▸ Task
Type out the complete listing below word for word, without its pictures.
^^^^
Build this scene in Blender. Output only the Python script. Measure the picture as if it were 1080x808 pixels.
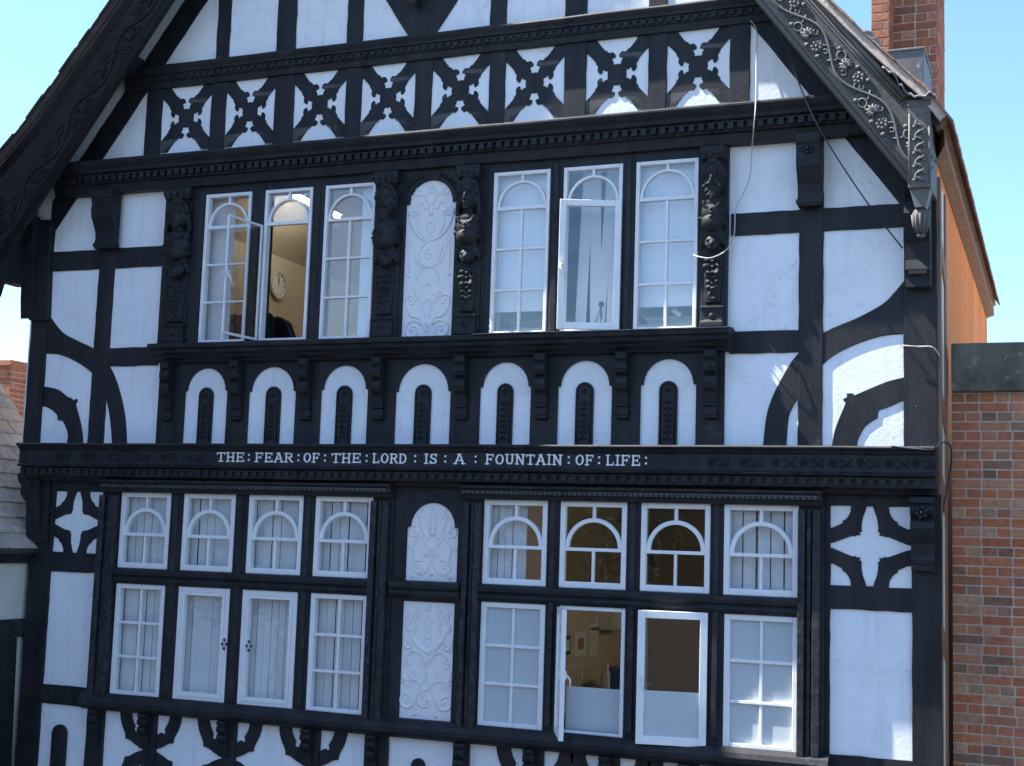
import bpy, bmesh, math, random
from math import radians, sin, cos, pi
from mathutils import Vector, Matrix
from mathutils.geometry import tessellate_polygon
random.seed(7)
for o in list(bpy.data.objects): bpy.data.objects.remove(o)
SC = bpy.context.scene
COL = SC.collection
# ------------------------------------------------------------------ camera
F = 1447.12
def rotm(yaw, pitch, roll):
    f = Vector((sin(yaw)*cos(pitch), cos(yaw)*cos(pitch), sin(pitch)))
    r = Vector((cos(yaw), -sin(yaw), 0)); u = r.cross(f)
    return cos(roll)*r+sin(roll)*u, -sin(roll)*r+cos(roll)*u, f
RGT, UP, FWD = rotm(radians(-22.00689), radians(6.63777), radians(1.86670))
CAM = Vector((0, -10, 5.2))
cd = bpy.data.cameras.new('camera'); co = bpy.data.objects.new('camera', cd); COL.objects.link(co)
cd.sensor_width = 36; cd.lens = 36*F/1080; cd.clip_end = 2000; cd.clip_start = .1
m = Matrix((RGT, UP, -FWD)).transposed().to_4x4(); m.translation = CAM
co.matrix_world = m
SC.camera = co
# ------------------------------------------------------------------ light
SUNDIR = Vector((-.65, -.15, 1)).normalized()
EL = math.asin(SUNDIR.z); AZ = math.atan2(SUNDIR.x, SUNDIR.y)
w = bpy.data.worlds.new('World'); SC.world = w; w.use_nodes = True
nt = w.node_tree; nt.nodes.clear()
sky = nt.nodes.new('ShaderNodeTexSky'); sky.sky_type = 'NISHITA'; sky.sun_disc = False
sky.sun_elevation = EL; sky.sun_rotation = AZ % (2*pi); sky.air_density = 1.0; sky.dust_density = .8; sky.ozone_density = 2.0
bg = nt.nodes.new('ShaderNodeBackground'); bg.inputs[1].default_value = .092
wo = nt.nodes.new('ShaderNodeOutputWorld')
tn = nt.nodes.new('ShaderNodeMix'); tn.data_type = 'RGBA'; tn.blend_type = 'MULTIPLY'; tn.inputs[0].default_value = 1; tn.inputs[7].default_value = (.85, 1.035, 1.20, 1)
nt.links.new(sky.outputs[0], tn.inputs[6]); nt.links.new(tn.outputs[2], bg.inputs[0]); nt.links.new(bg.outputs[0], wo.inputs[0])
sl = bpy.data.lights.new('sun', 'SUN'); sl.energy = 5; sl.angle = radians(.53); sl.color = (1, .95, .87)
so = bpy.data.objects.new('sun', sl); COL.objects.link(so)
so.rotation_euler = SUNDIR.to_track_quat('Z', 'Y').to_euler(); so.location = (-20, -10, 40)
SC.view_settings.view_transform = 'Standard'; SC.view_settings.look = 'None'
SC.view_settings.exposure = 1.72; SC.view_settings.gamma = 1
SC.render.engine = 'CYCLES'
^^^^
▸ Correct output
Build this scene in Blender. Output only the Python script. Measure the picture as if it were 1080x808 pixels.
import bpy, bmesh, math, random
from math import radians, sin, cos, pi
from mathutils import Vector, Matrix
from mathutils.geometry import tessellate_polygon
random.seed(7)
for o in list(bpy.data.objects): bpy.data.objects.remove(o)
SC = bpy.context.scene
COL = SC.collection
# ------------------------------------------------------------------ camera
F = 1447.12
def rotm(yaw, pitch, roll):
    f = Vector((sin(yaw)*cos(pitch), cos(yaw)*cos(pitch), sin(pitch)))
    r = Vector((cos(yaw), -sin(yaw), 0)); u = r.cross(f)
    return cos(roll)*r+sin(roll)*u, -sin(roll)*r+cos(roll)*u, f
RGT, UP, FWD = rotm(radians(-22.00689), radians(6.63777), radians(1.86670))
CAM = Vector((0, -10, 5.2))
cd = bpy.data.cameras.new('camera'); co = bpy.data.objects.new('camera', cd); COL.objects.link(co)
cd.sensor_width = 36; cd.lens = 36*F/1080; cd.clip_end = 2000; cd.clip_start = .1
m = Matrix((RGT, UP, -FWD)).transposed().to_4x4(); m.translation = CAM
co.matrix_world = m
SC.camera = co
# ------------------------------------------------------------------ light
SUNDIR = Vector((-.65, -.15, 1)).normalized()
EL = math.asin(SUNDIR.z); AZ = math.atan2(SUNDIR.x, SUNDIR.y)
w = bpy.data.worlds.new('World'); SC.world = w; w.use_nodes = True
nt = w.node_tree; nt.nodes.clear()
sky = nt.nodes.new('ShaderNodeTexSky'); sky.sky_type = 'NISHITA'; sky.sun_disc = False
sky.sun_elevation = EL; sky.sun_rotation = AZ % (2*pi); sky.air_density = 1.0; sky.dust_density = .8; sky.ozone_density = 2.0
bg = nt.nodes.new('ShaderNodeBackground'); bg.inputs[1].default_value = .092
wo = nt.nodes.new('ShaderNodeOutputWorld')
tn = nt.nodes.new('ShaderNodeMix'); tn.data_type = 'RGBA'; tn.blend_type = 'MULTIPLY'; tn.inputs[0].default_value = 1; tn.inputs[7].default_value = (.85, 1.035, 1.20, 1)
nt.links.new(sky.outputs[0], tn.inputs[6]); nt.links.new(tn.outputs[2], bg.inputs[0]); nt.links.new(bg.outputs[0], wo.inputs[0])
sl = bpy.data.lights.new('sun', 'SUN'); sl.energy = 5; sl.angle = radians(.53); sl.color = (1, .95, .87)
so = bpy.data.objects.new('sun', sl); COL.objects.link(so)
so.rotation_euler = SUNDIR.to_track_quat('Z', 'Y').to_euler(); so.location = (-20, -10, 40)
SC.view_settings.view_transform = 'Standard'; SC.view_settings.look = 'None'
SC.view_settings.exposure = 1.72; SC.view_settings.gamma = 1
SC.render.engine = 'CYCLES'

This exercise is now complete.